[lbo-talk] How Americans would respond (Was Reply to MG)

jthorn65 at sbcglobal.net jthorn65 at sbcglobal.net
Fri Apr 29 17:40:25 PDT 2005



> Marvin Gandall wrote:
>
> >That is unsettling - and it's a point you and others have made before, which
> >I kind of thought was half tongue in cheek, because I truly can't see that
> >happening up here and regard the more liberal and urbanized Northern and
> >upper coastal states as largely sharing the same political culture as us.
> >That view was reinforced for me after the last election when those
> >Jesusland/United States of Canada maps started circulating on the Net. Is
> >the perception of two parallel political universes - red states, blue states
> >(more accurately, IMO, red hinterlands, blue cities) - greatly exaggerated
> >or is there substance to it?
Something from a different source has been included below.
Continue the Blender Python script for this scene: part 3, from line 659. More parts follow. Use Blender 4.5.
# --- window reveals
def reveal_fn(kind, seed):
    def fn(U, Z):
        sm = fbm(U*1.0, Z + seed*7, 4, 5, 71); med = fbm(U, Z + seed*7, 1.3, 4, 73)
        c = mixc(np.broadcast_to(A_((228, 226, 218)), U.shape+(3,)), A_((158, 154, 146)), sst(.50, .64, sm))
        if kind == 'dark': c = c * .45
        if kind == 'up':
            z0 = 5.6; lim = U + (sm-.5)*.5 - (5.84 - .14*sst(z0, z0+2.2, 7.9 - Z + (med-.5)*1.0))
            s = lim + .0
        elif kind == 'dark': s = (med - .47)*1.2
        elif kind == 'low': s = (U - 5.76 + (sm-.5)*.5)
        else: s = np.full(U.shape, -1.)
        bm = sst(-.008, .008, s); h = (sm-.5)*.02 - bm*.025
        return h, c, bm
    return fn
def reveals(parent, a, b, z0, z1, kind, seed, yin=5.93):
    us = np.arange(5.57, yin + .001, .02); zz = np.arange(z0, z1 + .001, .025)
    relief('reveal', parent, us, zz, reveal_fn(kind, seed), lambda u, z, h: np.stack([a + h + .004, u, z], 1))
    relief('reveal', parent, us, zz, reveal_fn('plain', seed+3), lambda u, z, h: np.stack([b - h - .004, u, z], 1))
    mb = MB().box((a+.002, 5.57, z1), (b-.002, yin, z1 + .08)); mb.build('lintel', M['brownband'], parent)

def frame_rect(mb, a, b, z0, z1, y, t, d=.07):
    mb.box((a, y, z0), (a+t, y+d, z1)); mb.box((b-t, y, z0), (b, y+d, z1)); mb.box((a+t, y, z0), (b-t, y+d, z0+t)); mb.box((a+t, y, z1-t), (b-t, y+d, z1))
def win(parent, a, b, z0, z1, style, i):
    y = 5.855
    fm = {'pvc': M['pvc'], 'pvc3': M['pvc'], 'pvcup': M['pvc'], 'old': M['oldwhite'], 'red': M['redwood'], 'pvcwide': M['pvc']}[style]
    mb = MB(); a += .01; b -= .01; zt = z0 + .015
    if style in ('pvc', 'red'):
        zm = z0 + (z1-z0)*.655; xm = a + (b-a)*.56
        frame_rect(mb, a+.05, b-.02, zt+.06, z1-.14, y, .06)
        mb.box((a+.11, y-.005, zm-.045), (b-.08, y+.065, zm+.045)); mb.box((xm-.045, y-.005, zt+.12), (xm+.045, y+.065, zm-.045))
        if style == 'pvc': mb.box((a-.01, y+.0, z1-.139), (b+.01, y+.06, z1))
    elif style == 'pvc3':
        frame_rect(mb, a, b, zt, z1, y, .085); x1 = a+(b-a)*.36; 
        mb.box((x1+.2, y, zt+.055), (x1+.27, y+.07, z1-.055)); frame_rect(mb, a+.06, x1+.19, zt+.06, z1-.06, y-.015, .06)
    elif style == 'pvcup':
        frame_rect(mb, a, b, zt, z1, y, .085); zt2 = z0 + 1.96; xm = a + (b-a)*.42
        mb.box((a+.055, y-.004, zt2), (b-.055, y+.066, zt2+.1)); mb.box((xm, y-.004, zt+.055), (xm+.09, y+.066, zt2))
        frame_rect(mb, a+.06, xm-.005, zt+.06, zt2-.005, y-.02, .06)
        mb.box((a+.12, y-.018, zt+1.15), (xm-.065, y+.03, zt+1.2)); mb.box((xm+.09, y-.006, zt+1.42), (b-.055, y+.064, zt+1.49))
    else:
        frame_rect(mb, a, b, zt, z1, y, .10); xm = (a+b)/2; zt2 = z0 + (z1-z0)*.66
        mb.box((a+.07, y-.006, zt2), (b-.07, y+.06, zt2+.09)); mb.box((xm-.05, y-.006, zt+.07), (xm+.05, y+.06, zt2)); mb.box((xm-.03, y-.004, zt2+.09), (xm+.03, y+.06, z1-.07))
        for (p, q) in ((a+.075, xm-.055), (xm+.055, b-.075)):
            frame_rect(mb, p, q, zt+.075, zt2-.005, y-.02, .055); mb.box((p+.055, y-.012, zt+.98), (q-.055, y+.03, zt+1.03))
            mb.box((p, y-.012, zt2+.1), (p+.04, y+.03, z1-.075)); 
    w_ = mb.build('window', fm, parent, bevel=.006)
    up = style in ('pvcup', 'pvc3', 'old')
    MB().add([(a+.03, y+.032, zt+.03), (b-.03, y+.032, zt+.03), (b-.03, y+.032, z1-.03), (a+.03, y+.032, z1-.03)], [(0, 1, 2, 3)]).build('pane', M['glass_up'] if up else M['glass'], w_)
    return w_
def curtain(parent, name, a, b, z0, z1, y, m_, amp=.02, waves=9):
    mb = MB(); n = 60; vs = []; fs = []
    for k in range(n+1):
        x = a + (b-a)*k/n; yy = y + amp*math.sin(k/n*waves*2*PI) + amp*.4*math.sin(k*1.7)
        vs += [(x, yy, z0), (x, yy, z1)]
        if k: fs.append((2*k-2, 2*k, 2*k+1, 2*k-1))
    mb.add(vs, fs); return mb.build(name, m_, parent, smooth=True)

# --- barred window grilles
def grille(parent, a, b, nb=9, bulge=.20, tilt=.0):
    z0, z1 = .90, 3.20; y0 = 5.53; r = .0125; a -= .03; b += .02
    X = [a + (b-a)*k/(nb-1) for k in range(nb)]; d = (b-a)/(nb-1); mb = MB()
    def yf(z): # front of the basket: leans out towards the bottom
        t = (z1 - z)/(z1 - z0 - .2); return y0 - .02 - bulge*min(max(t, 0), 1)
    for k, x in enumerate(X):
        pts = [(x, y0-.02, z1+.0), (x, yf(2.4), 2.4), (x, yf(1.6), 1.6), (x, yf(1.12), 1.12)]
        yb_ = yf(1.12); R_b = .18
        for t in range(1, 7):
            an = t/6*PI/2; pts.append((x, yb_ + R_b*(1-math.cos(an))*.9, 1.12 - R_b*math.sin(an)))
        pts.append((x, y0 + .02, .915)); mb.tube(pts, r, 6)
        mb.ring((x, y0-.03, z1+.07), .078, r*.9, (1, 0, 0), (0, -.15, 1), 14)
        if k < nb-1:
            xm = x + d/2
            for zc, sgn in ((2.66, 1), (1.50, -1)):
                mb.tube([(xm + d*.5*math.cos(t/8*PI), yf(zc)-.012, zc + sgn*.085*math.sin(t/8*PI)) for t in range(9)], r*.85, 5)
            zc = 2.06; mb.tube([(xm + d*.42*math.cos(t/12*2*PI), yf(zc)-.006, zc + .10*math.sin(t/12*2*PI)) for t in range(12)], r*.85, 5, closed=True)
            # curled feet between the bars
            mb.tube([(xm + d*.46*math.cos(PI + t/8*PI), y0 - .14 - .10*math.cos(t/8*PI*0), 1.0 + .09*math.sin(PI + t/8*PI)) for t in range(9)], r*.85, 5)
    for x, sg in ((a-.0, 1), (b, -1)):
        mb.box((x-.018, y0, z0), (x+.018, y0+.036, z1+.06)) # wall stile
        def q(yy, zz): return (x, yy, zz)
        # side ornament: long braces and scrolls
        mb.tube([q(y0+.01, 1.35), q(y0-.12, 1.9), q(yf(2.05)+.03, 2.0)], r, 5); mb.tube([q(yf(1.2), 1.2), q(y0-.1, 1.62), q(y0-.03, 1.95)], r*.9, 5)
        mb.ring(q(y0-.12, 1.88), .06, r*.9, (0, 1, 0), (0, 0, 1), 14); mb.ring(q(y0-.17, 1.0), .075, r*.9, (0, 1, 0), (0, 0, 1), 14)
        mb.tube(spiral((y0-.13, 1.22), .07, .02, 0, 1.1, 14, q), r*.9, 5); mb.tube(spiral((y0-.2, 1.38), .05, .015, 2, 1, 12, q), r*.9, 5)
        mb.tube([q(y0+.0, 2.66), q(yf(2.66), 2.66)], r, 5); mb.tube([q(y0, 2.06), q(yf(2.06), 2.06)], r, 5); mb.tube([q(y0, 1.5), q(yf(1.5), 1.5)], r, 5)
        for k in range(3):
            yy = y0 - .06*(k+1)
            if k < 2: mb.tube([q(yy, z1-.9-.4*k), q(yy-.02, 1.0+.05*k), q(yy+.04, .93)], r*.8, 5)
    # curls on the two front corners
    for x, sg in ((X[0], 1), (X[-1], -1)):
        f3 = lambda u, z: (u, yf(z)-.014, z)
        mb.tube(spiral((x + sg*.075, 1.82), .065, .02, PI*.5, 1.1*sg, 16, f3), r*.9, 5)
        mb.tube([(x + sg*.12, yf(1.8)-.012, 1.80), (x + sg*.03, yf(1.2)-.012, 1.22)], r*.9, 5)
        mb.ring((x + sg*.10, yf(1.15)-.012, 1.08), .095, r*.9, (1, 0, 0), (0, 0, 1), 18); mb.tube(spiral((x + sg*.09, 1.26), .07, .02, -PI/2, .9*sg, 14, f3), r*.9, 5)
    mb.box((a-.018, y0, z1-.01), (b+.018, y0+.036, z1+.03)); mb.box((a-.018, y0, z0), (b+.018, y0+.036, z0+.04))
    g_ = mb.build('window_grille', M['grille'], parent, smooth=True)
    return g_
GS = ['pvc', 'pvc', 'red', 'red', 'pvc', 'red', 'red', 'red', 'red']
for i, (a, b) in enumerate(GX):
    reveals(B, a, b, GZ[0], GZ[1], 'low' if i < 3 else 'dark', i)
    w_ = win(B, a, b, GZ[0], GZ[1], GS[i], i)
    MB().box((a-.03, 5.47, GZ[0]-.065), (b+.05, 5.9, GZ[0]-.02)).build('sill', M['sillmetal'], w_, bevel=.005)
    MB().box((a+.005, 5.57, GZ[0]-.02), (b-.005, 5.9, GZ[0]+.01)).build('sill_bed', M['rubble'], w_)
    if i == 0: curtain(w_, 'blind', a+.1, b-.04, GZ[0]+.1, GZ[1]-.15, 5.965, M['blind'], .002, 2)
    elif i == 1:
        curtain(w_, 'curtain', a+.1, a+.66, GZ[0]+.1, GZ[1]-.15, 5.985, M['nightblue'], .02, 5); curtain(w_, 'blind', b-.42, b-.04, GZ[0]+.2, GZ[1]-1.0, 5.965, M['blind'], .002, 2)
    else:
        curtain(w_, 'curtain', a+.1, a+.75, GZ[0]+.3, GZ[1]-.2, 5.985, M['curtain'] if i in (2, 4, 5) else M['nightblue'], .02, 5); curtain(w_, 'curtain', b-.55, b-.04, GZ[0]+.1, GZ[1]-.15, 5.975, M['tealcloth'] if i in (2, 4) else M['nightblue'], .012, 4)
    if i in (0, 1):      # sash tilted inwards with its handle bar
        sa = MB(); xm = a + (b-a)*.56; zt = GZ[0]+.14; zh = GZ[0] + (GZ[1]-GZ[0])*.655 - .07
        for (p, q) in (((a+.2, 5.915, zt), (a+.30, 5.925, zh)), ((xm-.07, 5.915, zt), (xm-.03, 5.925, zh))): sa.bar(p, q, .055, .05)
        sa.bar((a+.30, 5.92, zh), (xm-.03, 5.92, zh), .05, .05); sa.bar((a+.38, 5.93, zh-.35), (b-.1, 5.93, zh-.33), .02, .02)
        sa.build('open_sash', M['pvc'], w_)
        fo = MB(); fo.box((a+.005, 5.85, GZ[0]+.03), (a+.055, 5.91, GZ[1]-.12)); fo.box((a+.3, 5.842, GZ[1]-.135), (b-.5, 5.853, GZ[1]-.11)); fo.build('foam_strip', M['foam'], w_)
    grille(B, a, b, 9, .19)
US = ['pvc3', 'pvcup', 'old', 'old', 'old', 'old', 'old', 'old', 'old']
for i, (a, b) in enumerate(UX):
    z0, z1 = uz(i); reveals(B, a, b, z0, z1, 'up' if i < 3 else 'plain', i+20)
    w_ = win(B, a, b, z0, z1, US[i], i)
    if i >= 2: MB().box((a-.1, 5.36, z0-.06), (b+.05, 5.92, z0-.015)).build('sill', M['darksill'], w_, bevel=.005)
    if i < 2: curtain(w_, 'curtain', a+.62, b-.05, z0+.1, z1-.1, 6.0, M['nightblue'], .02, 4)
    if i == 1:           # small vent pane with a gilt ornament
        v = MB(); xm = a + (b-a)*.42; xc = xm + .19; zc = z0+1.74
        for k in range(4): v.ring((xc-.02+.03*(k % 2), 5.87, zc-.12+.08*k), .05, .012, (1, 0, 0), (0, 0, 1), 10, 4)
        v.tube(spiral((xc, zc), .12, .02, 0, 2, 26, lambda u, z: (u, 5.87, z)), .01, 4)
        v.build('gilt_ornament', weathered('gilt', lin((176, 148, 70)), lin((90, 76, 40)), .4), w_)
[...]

Wouldn't you expect to see a polarization:
> >Republican ranks moving right and Democrat ranks moving left if things
> >actually did start falling apart, reflecting the current equally divided
> >political alignment in the country?
>
> You never know what could happen. Since the country is about equally
> divided between Dem & Rep (ignoring, for the moment, those who've
> excused themselves), if they moved to the extremes, the average might
> stay the same but volatility increase markedly. It's easy to imagine
> parts of the American right - the people that Lew Rockwell talked
> about in his red state fascism essay - going wildly racist and
> nationalist. But a lot of the pop isn't like that and could resist.
> But how many, and how much? The mood in this country after 9/11 was
> hideous, which isn't a happy portent for what could happen in a
> crisis.
>
> Doug

In general for a country so divided as ours it would seem easier to move right than left. The right would not fear to stand up to any move towards the left but the converse is not AS true. Similar to the McCarthy era. Fear is a powerful motivator and a tool used by the right much more effectively than the left. The fears the right play up are easily understood and stimulate a primitive response mechanism. The fears the left play on are more complicated and do not as easily provoke such a response.